FORT BOYARD 2009“He’s looking at it deal-by-deal, property-by-property, at agreements whereby we don’t produce ourselves, but have an involvement and gain production fees and take international distribution rights to the shows. That’s the right model for us.”

The growing trend for straight-to-series commissions in the US offers an “interesting model”, but another emerging area offers more opportunity, he says: “What’s for sure is that the incredible rise of the new digital players, Amazon and Netflix, has changed the game and opens new doors. To some degree they can take more risk; they’re less under pressure of ratings.”

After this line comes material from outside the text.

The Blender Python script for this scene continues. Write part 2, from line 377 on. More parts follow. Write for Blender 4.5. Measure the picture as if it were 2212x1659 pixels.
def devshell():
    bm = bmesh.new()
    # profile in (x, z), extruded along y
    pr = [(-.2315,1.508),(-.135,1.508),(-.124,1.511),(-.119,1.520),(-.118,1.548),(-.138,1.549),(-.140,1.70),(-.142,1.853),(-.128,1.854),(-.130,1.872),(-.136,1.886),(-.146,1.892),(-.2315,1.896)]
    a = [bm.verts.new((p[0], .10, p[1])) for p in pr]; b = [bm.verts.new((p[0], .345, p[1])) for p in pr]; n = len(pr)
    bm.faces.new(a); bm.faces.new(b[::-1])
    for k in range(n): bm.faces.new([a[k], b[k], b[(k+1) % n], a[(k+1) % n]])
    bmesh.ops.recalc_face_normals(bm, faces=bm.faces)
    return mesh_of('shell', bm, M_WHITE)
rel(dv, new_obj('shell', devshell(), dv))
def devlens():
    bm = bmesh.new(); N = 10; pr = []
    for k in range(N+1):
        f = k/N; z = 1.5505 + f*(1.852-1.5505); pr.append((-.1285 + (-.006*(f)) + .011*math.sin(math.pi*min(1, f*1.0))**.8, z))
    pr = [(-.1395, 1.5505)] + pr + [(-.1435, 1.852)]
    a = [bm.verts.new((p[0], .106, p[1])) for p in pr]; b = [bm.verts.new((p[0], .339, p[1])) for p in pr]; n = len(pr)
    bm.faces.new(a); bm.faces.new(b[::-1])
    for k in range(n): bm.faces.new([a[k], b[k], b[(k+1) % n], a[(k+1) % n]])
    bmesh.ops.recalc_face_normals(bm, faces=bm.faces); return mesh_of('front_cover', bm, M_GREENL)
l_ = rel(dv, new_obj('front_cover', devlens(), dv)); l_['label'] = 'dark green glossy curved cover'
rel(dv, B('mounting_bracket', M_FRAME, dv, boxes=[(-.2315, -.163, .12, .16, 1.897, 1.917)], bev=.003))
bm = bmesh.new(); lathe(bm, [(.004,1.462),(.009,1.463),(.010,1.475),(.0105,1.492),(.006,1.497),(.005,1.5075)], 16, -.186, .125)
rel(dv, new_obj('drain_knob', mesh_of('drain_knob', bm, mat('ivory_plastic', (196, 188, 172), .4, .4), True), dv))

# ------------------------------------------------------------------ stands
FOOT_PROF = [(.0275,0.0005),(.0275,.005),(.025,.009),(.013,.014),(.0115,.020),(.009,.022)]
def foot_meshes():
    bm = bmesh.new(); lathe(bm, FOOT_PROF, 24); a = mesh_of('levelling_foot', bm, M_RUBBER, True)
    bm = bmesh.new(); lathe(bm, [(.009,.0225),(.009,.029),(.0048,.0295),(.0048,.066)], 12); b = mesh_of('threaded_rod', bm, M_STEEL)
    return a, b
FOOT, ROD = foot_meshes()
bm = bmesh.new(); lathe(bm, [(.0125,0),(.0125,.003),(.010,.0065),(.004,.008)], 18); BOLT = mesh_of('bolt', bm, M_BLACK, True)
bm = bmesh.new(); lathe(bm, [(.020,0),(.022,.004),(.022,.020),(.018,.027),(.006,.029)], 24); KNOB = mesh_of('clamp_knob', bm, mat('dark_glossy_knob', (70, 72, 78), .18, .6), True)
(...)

In the week’s following TBI’s talk with d’Halluin, Zodiak Kids announces it is selling a pair of Amazon kids TV series at MIPJunior and, separately, that its UK-based children’s producer The Foundation will produce preschool toon Buddy: Tech Detective for the SVOD service. D’Halluin’s vision is beginning to come together.

 

READ ZODIAK’S HOROSCOPE

Marc-Antoine d’Halluin stresses Zodiak Media is a younger company than many would think. “It’s only seven years since the story started with Zodiak TV’s acquisition of Magnolia, but only four years ago that RDF joined Zodiak. We are only really four years old, which is by any standards very young.”

France-based Zodiak Entertainment and the UK’s RDF Media merged in 2010 in a deal that saw Italian publishing firm De Agostini take majority control of the new Zodiak Media Group, and the John de Mol-affiliated Dasym Investments convert shares in RDF into Zodiak holdings.

D’Halluin describes this set up as “very productive”, as both Dasym and De Agostini “know what the industry is about”.

“They understand production and the lead times, the importance of attracting the right people, and that making creative people work together is a delicate process that doesn’t allow you to be brutal or just look at the bottom line,” he says. “I feel blessed and lucky to have these shareholders because they are what is needed.”

Dasym, which was an investor in Endemol before losing control to Apollo Global Management and is also close to de Mol’s Talpa Media, has a “very interesting perspective as a production investor and good connections”, d’Halluin says, while De Agostini provides pipelines to its children’s channels in Italy and Spanish broadcaster Atresmedia, which it part owns through a joint venture with The Planeta Group.

“There’s a lot of discussion about the upside of making things bigger,” says d’Halluin, which is unsurprising given the huge consolidation moves taking hold of the production industry at present. However, Zodiak is unlikely to be subject of another major M&A deal just three years after the RDF merger at this stage, d’Halluin predicts. “Of course, it could happen tomorrow or in six months, but the plan we have agreed upon with our shareholders is to develop the company to its full potential. We still have some way to go there.”

He talks about working to time-frame of between two and four years to achieve that growth, and adds: “Along the way it’s quite possible that we look to create something bigger out of Zodiak, and it could happen this way as much as the other way. It’s still very early days, and I’m not distracted by it.

“I’m very optimistic about our growth. We have the right ingredients, and with the right ingredients you can make the cocktail. Right now we have all we need to make a very successful company.”